- _Problem_
Transcribe the material from its first line onward, ending with the line that contains "from mathutils import Vector, Matrix" and adding nothing beyond it.

- _Supplied records_

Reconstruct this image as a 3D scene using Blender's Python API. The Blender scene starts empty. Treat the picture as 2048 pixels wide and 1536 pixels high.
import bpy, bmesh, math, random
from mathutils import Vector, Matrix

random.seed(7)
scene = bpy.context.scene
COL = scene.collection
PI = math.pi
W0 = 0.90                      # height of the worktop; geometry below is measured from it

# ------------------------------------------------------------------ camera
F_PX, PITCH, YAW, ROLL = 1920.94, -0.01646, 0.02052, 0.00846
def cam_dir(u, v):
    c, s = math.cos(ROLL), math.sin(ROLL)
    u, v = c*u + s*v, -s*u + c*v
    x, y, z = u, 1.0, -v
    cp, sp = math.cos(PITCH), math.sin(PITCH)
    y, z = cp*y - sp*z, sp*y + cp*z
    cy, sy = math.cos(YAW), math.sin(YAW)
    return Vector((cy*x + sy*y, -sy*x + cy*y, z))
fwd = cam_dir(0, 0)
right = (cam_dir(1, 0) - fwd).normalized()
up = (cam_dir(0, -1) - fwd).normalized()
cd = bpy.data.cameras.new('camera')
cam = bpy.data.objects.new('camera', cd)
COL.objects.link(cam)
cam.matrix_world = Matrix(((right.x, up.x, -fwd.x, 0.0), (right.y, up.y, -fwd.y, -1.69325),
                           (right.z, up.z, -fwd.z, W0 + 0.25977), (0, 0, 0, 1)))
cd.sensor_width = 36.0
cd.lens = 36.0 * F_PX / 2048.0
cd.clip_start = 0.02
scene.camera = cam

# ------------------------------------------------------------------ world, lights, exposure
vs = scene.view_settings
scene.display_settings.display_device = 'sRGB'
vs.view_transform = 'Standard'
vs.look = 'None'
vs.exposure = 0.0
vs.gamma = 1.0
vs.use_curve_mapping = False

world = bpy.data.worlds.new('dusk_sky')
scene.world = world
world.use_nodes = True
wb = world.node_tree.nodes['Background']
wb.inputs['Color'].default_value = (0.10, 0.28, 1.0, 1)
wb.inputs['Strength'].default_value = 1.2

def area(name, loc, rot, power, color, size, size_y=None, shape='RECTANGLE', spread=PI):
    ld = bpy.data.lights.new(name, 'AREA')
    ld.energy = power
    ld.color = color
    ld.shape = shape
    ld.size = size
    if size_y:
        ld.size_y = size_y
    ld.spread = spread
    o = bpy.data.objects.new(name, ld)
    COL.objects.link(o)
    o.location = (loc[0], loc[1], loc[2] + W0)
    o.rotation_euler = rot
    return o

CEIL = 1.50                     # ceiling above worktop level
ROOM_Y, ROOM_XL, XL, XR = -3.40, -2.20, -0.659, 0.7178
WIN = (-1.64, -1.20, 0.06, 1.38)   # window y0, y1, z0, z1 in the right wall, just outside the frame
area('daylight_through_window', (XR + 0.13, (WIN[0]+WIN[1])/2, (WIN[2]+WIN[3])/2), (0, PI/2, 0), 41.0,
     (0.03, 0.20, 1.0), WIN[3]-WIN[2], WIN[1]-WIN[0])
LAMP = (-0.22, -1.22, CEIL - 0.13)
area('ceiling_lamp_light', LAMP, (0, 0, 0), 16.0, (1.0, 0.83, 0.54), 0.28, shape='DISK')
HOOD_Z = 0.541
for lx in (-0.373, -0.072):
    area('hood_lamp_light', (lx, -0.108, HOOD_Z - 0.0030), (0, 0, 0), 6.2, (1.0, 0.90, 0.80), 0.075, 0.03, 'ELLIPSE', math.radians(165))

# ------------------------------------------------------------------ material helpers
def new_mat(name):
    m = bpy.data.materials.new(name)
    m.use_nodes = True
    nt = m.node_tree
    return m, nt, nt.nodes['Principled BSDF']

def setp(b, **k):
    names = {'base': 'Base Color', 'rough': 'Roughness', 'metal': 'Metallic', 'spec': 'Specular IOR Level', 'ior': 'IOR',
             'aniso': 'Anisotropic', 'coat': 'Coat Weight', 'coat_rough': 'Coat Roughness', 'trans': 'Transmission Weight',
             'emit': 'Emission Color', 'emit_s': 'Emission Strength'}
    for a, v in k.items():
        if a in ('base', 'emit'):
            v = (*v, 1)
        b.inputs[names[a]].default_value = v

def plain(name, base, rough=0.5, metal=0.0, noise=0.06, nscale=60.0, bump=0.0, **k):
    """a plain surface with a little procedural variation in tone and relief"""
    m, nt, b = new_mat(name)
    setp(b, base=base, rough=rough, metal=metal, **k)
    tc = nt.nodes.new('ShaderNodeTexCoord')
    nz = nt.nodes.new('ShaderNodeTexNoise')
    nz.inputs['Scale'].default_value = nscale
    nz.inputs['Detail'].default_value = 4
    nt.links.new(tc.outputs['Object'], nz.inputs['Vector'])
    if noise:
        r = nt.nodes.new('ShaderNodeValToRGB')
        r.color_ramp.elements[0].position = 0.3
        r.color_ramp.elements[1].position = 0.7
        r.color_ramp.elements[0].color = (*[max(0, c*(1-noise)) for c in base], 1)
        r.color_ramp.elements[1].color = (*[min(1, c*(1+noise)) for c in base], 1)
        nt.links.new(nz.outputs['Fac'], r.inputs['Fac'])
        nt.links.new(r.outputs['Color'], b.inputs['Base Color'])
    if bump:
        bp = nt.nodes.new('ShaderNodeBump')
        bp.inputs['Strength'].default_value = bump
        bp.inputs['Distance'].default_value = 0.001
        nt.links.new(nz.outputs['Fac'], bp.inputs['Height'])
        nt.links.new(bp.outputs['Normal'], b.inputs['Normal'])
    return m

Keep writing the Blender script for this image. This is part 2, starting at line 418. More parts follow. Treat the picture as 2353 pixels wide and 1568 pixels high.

- _Answer in full_
Reconstruct this image as a 3D scene using Blender's Python API. The Blender scene starts empty. Treat the picture as 2048 pixels wide and 1536 pixels high.
import bpy, bmesh, math, random
from mathutils import Vector, Matrix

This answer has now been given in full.